==== Information supplied
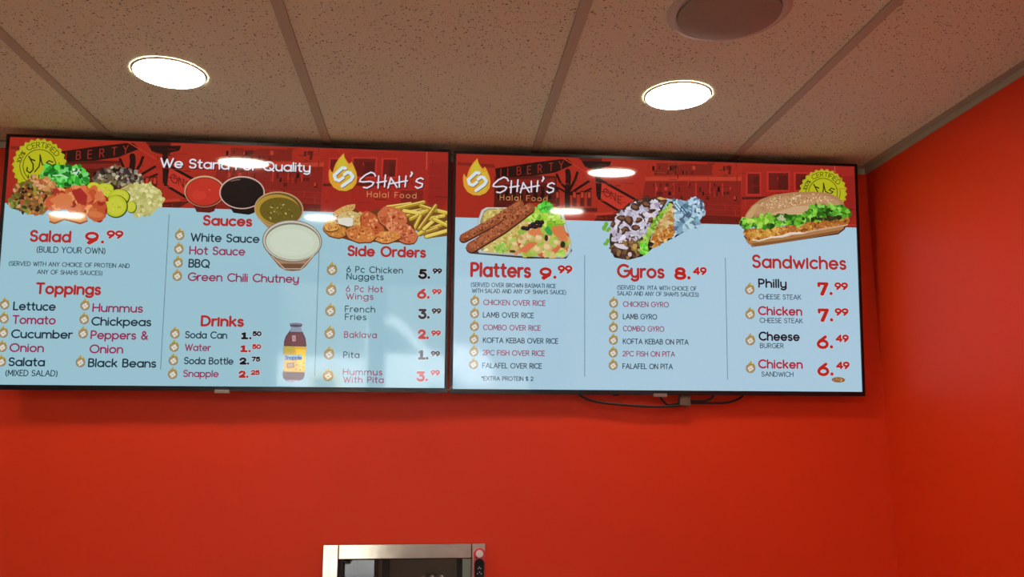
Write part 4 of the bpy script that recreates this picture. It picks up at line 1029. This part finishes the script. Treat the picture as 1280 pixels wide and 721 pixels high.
# black and red gadget hung on the frame
p0 = wallpt(599.2, 691.5, YB - .026)
t = thing('handheld_remote', 'red and black handheld gadget with round white button hung on steel frame', 'gadget', p0)
W2 = .0165
def capsule(bm, w_, top, bot, y0, y1, bev):
    pts = [(w_ * math.cos(a), top + w_ * math.sin(a)) for a in [math.pi * k / 14 for k in range(15)]] + [(-w_ * .9, bot + .012), (-w_ * .6, bot), (w_ * .6, bot), (w_ * .9, bot + .012)]
    a = [bm.verts.new((x, y0, z)) for x, z in pts]; b = [bm.verts.new((x, y1, z)) for x, z in pts]
    bm.faces.new(a); bm.faces.new(list(reversed(b)))
    for k in range(len(a)): bm.faces.new((a[k], b[k], b[(k + 1) % len(a)], a[(k + 1) % len(a)]))
    bmesh.ops.recalc_face_normals(bm, faces=bm.faces)
    bmesh.ops.bevel(bm, geom=[e for e in bm.edges if abs(e.verts[0].co.y - e.verts[1].co.y) < 1e-6 and e.verts[0].co.y < (y0 + y1) / 2], offset=bev, segments=2, affect='EDGES')
bm = bmesh.new(); capsule(bm, W2, -.002, -.135, -.008, .0098, .003); obj('case', bm, M['case'], t, smooth=True)
bm = bmesh.new(); capsule(bm, W2 * .82, -.026, -.130, -.0105, -.006, .001); obj('face_plate', bm, M['black'], t)
bm = bmesh.new(); r = lathe(bm, [(.0100, -.007), (.0100, -.0105), (.0086, -.0122), (.001, -.0125)], 32, 0, 0, 'Y'); bm.faces.new(r[-1]); obj('button', bm, M['white'], t, smooth=True, label='round white button')
for x, z in ((-.0035, -.0385), (.0035, -.0385), (0, -.035), (.0005, -.048), (-.005, -.052), (.005, -.052)):
    bm = bmesh.new(); r = lathe(bm, [(.0014, -.0100), (.0013, -.0118), (.0004, -.0119)], 12, x, z, 'Y'); bm.faces.new(r[-1]); obj('indicator', bm, M['white'], t)
bm = bmesh.new(); lathe(bm, [(.0025, -.006), (.0025, -.011), (.0005, -.0112)], 12, -.0085, -.009, 'Y'); obj('hook_eye', bm, M['black'], t)

# something standing behind the glass
t = thing('tall_cabinet', 'tall dark olive cabinet behind the middle glass pane', 'cabinet', (-.035, 3.7, 0))
bm = bmesh.new(); bbox(bm, -.27, .155, -.15, .19, 0, 1.95, .004); obj('carcass', bm, M['olive'], t)
bm = bmesh.new(); bbox(bm, -.265, .15, -.17, -.151, .06, 1.94, .004); obj('door', bm, M['olive'], t)
d0 = wallpt(540, 716, 2.78)
t = thing('counter', 'grey kitchen counter behind the pass-through window', 'counter', (0, 2.9, 0))
bm = bmesh.new(); bbox(bm, -.8, .8, -.3, .3, .88, .92, .004); obj('worktop', bm, M['steel'], t)
bm = bmesh.new(); bbox(bm, -.78, .78, -.26, .28, 0, .88, .004); obj('cabinet', bm, M['kitchen'], t)
t = thing('dispenser', 'black and chrome topped dispenser behind the glass of the pass-through', 'dispenser', (d0.x, d0.y, .92))
hh = d0.z - .92
bm = bmesh.new(); lathe(bm, [(.001, 0), (.045, 0), (.045, hh - .05), (.036, hh - .035), (.03, hh - .03), (.001, hh - .03)], 32); obj('body', bm, M['chrome'], t, smooth=True)
bm = bmesh.new(); lathe(bm, [(.03, hh - .03), (.041, hh - .022), (.041, hh - .012), (.02, hh - .006), (.02, hh), (.001, hh + .001)], 32); obj('cap', bm, M['gasket'], t, smooth=True)
for x in (-.028, .0, .028):
    bm = bmesh.new(); lathe(bm, [(.008, hh - .014), (.008, hh - .004), (.004, hh - .001), (.0005, hh - .0005)], 16, x, -.03); obj('knob', bm, M['chrome'], t, smooth=True)

# ------------------------------------------------------------------ pickup parked across the street (seen mirrored in the screens)
t = thing('pickup_truck', 'white pickup truck parked outside, mirrored in the left screen', 'truck', (-1.5, -13.2, -.02))
side = [(-1.9, .5), (-1.9, 1.22), (.33, 1.22), (.36, 1.98), (.45, 2.08), (.92, 2.08), (1.05, 2.0), (1.75, 1.32), (2.55, 1.12), (2.72, .9), (2.72, .45)]
bm = bmesh.new()
a = [bm.verts.new((x, .9, z)) for x, z in side]; b = [bm.verts.new((x, -.9, z)) for x, z in side]
bm.faces.new(a); bm.faces.new(list(reversed(b)))
for k in range(len(a)): bm.faces.new((a[k], b[k], b[(k + 1) % len(a)], a[(k + 1) % len(a)]))
bmesh.ops.recalc_face_normals(bm, faces=bm.faces); bmesh.ops.bevel(bm, geom=list(bm.edges), offset=.03, segments=2, affect='EDGES')
obj('body', bm, M['truck'], t, smooth=True)
for s in (1, -1):
    bm = bmesh.new(); y = .905 * s
    pts = [(.52, 1.36), (1.45, 1.36), (.94, 1.9), (.52, 1.95)]
    v1 = [bm.verts.new((x, y - .01 * s, z)) for x, z in pts]; v2 = [bm.verts.new((x, y + .004 * s, z)) for x, z in pts]
    bm.faces.new(v1); bm.faces.new(v2)
    for k in range(4): bm.faces.new((v1[k], v1[(k + 1) % 4], v2[(k + 1) % 4], v2[k]))
    obj('side_window', bm, M['darkglass'], t)
bm = bmesh.new()
v = [bm.verts.new(p) for p in ((1.10, -.75, 1.985), (1.10, .75, 1.985), (1.74, .8, 1.36), (1.74, -.8, 1.36))]
bm.faces.new(v); obj('windscreen', bm, M['darkglass'], t)
for x in (-1.2, 1.75):
    for s in (1, -1):
        bm = bmesh.new(); lathe(bm, [(.05, s * .92), (.2, s * .94), (.32, s * .93), (.36, s * .86), (.36, s * .72), (.05, s * .70)], 32, x, .36, 'Y'); obj('wheel', bm, M['tyre'], t, smooth=True)

t = thing('newspaper_box', 'yellow box on the pavement outside, mirrored beside the juice bottle', 'box', (-1.75, -10.6, -.02))
bm = bmesh.new(); bbox(bm, -.24, .24, -.2, .2, .12, 1.05, .02); obj('cabinet', bm, M['yellow'], t, smooth=True)
bm = bmesh.new(); bbox(bm, -.18, .18, .195, .21, .6, .98, .004); obj('door', bm, M['darkglass'], t)
bm = bmesh.new(); bbox(bm, -.22, .22, -.18, .18, 0, .125, .006); obj('base', bm, M['yellow'], t)
t = thing('building', 'low grey brick building across the street, mirrored in the screens', 'building', (0, -24, -.02))
bm = bmesh.new(); bbox(bm, -16, 16, -3, 3, 0, 4.2, .03); obj('wall', bm, M['brick'], t)
bm = bmesh.new(); bbox(bm, -16.2, 16.2, -3.2, 3.2, 4.2, 4.5, .03); obj('parapet', bm, M['cream'], t)
for x in (-9, -5, 4, 8):
    bm = bmesh.new(); box(bm, x - 1, x + 1, 2.98, 3.04, 1.0, 2.8); f = obj('window', bm, M['darkglass'], t)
========
Instruction ::
Repeat the data exactly in full, omitting its pictures.

Output for this task ::
Write part 4 of the bpy script that recreates this picture. It picks up at line 1029. This part finishes the script. Treat the picture as 1280 pixels wide and 721 pixels high.
# black and red gadget hung on the frame
p0 = wallpt(599.2, 691.5, YB - .026)
t = thing('handheld_remote', 'red and black handheld gadget with round white button hung on steel frame', 'gadget', p0)
W2 = .0165
def capsule(bm, w_, top, bot, y0, y1, bev):
    pts = [(w_ * math.cos(a), top + w_ * math.sin(a)) for a in [math.pi * k / 14 for k in range(15)]] + [(-w_ * .9, bot + .012), (-w_ * .6, bot), (w_ * .6, bot), (w_ * .9, bot + .012)]
    a = [bm.verts.new((x, y0, z)) for x, z in pts]; b = [bm.verts.new((x, y1, z)) for x, z in pts]
    bm.faces.new(a); bm.faces.new(list(reversed(b)))
    for k in range(len(a)): bm.faces.new((a[k], b[k], b[(k + 1) % len(a)], a[(k + 1) % len(a)]))
    bmesh.ops.recalc_face_normals(bm, faces=bm.faces)
    bmesh.ops.bevel(bm, geom=[e for e in bm.edges if abs(e.verts[0].co.y - e.verts[1].co.y) < 1e-6 and e.verts[0].co.y < (y0 + y1) / 2], offset=bev, segments=2, affect='EDGES')
bm = bmesh.new(); capsule(bm, W2, -.002, -.135, -.008, .0098, .003); obj('case', bm, M['case'], t, smooth=True)
bm = bmesh.new(); capsule(bm, W2 * .82, -.026, -.130, -.0105, -.006, .001); obj('face_plate', bm, M['black'], t)
bm = bmesh.new(); r = lathe(bm, [(.0100, -.007), (.0100, -.0105), (.0086, -.0122), (.001, -.0125)], 32, 0, 0, 'Y'); bm.faces.new(r[-1]); obj('button', bm, M['white'], t, smooth=True, label='round white button')
for x, z in ((-.0035, -.0385), (.0035, -.0385), (0, -.035), (.0005, -.048), (-.005, -.052), (.005, -.052)):
    bm = bmesh.new(); r = lathe(bm, [(.0014, -.0100), (.0013, -.0118), (.0004, -.0119)], 12, x, z, 'Y'); bm.faces.new(r[-1]); obj('indicator', bm, M['white'], t)
bm = bmesh.new(); lathe(bm, [(.0025, -.006), (.0025, -.011), (.0005, -.0112)], 12, -.0085, -.009, 'Y'); obj('hook_eye', bm, M['black'], t)

# something standing behind the glass
t = thing('tall_cabinet', 'tall dark olive cabinet behind the middle glass pane', 'cabinet', (-.035, 3.7, 0))
bm = bmesh.new(); bbox(bm, -.27, .155, -.15, .19, 0, 1.95, .004); obj('carcass', bm, M['olive'], t)
bm = bmesh.new(); bbox(bm, -.265, .15, -.17, -.151, .06, 1.94, .004); obj('door', bm, M['olive'], t)
d0 = wallpt(540, 716, 2.78)
t = thing('counter', 'grey kitchen counter behind the pass-through window', 'counter', (0, 2.9, 0))
bm = bmesh.new(); bbox(bm, -.8, .8, -.3, .3, .88, .92, .004); obj('worktop', bm, M['steel'], t)
bm = bmesh.new(); bbox(bm, -.78, .78, -.26, .28, 0, .88, .004); obj('cabinet', bm, M['kitchen'], t)
t = thing('dispenser', 'black and chrome topped dispenser behind the glass of the pass-through', 'dispenser', (d0.x, d0.y, .92))
hh = d0.z - .92
bm = bmesh.new(); lathe(bm, [(.001, 0), (.045, 0), (.045, hh - .05), (.036, hh - .035), (.03, hh - .03), (.001, hh - .03)], 32); obj('body', bm, M['chrome'], t, smooth=True)
bm = bmesh.new(); lathe(bm, [(.03, hh - .03), (.041, hh - .022), (.041, hh - .012), (.02, hh - .006), (.02, hh), (.001, hh + .001)], 32); obj('cap', bm, M['gasket'], t, smooth=True)
for x in (-.028, .0, .028):
    bm = bmesh.new(); lathe(bm, [(.008, hh - .014), (.008, hh - .004), (.004, hh - .001), (.0005, hh - .0005)], 16, x, -.03); obj('knob', bm, M['chrome'], t, smooth=True)

# ------------------------------------------------------------------ pickup parked across the street (seen mirrored in the screens)
t = thing('pickup_truck', 'white pickup truck parked outside, mirrored in the left screen', 'truck', (-1.5, -13.2, -.02))
side = [(-1.9, .5), (-1.9, 1.22), (.33, 1.22), (.36, 1.98), (.45, 2.08), (.92, 2.08), (1.05, 2.0), (1.75, 1.32), (2.55, 1.12), (2.72, .9), (2.72, .45)]
bm = bmesh.new()
a = [bm.verts.new((x, .9, z)) for x, z in side]; b = [bm.verts.new((x, -.9, z)) for x, z in side]
bm.faces.new(a); bm.faces.new(list(reversed(b)))
for k in range(len(a)): bm.faces.new((a[k], b[k], b[(k + 1) % len(a)], a[(k + 1) % len(a)]))
bmesh.ops.recalc_face_normals(bm, faces=bm.faces); bmesh.ops.bevel(bm, geom=list(bm.edges), offset=.03, segments=2, affect='EDGES')
obj('body', bm, M['truck'], t, smooth=True)
for s in (1, -1):
    bm = bmesh.new(); y = .905 * s
    pts = [(.52, 1.36), (1.45, 1.36), (.94, 1.9), (.52, 1.95)]
    v1 = [bm.verts.new((x, y - .01 * s, z)) for x, z in pts]; v2 = [bm.verts.new((x, y + .004 * s, z)) for x, z in pts]
    bm.faces.new(v1); bm.faces.new(v2)
    for k in range(4): bm.faces.new((v1[k], v1[(k + 1) % 4], v2[(k + 1) % 4], v2[k]))
    obj('side_window', bm, M['darkglass'], t)
bm = bmesh.new()
v = [bm.verts.new(p) for p in ((1.10, -.75, 1.985), (1.10, .75, 1.985), (1.74, .8, 1.36), (1.74, -.8, 1.36))]
bm.faces.new(v); obj('windscreen', bm, M['darkglass'], t)
for x in (-1.2, 1.75):
    for s in (1, -1):
        bm = bmesh.new(); lathe(bm, [(.05, s * .92), (.2, s * .94), (.32, s * .93), (.36, s * .86), (.36, s * .72), (.05, s * .70)], 32, x, .36, 'Y'); obj('wheel', bm, M['tyre'], t, smooth=True)

t = thing('newspaper_box', 'yellow box on the pavement outside, mirrored beside the juice bottle', 'box', (-1.75, -10.6, -.02))
bm = bmesh.new(); bbox(bm, -.24, .24, -.2, .2, .12, 1.05, .02); obj('cabinet', bm, M['yellow'], t, smooth=True)
bm = bmesh.new(); bbox(bm, -.18, .18, .195, .21, .6, .98, .004); obj('door', bm, M['darkglass'], t)
bm = bmesh.new(); bbox(bm, -.22, .22, -.18, .18, 0, .125, .006); obj('base', bm, M['yellow'], t)
t = thing('building', 'low grey brick building across the street, mirrored in the screens', 'building', (0, -24, -.02))
bm = bmesh.new(); bbox(bm, -16, 16, -3, 3, 0, 4.2, .03); obj('wall', bm, M['brick'], t)
bm = bmesh.new(); bbox(bm, -16.2, 16.2, -3.2, 3.2, 4.2, 4.5, .03); obj('parapet', bm, M['cream'], t)
for x in (-9, -5, 4, 8):
    bm = bmesh.new(); box(bm, x - 1, x + 1, 2.98, 3.04, 1.0, 2.8); f = obj('window', bm, M['darkglass'], t)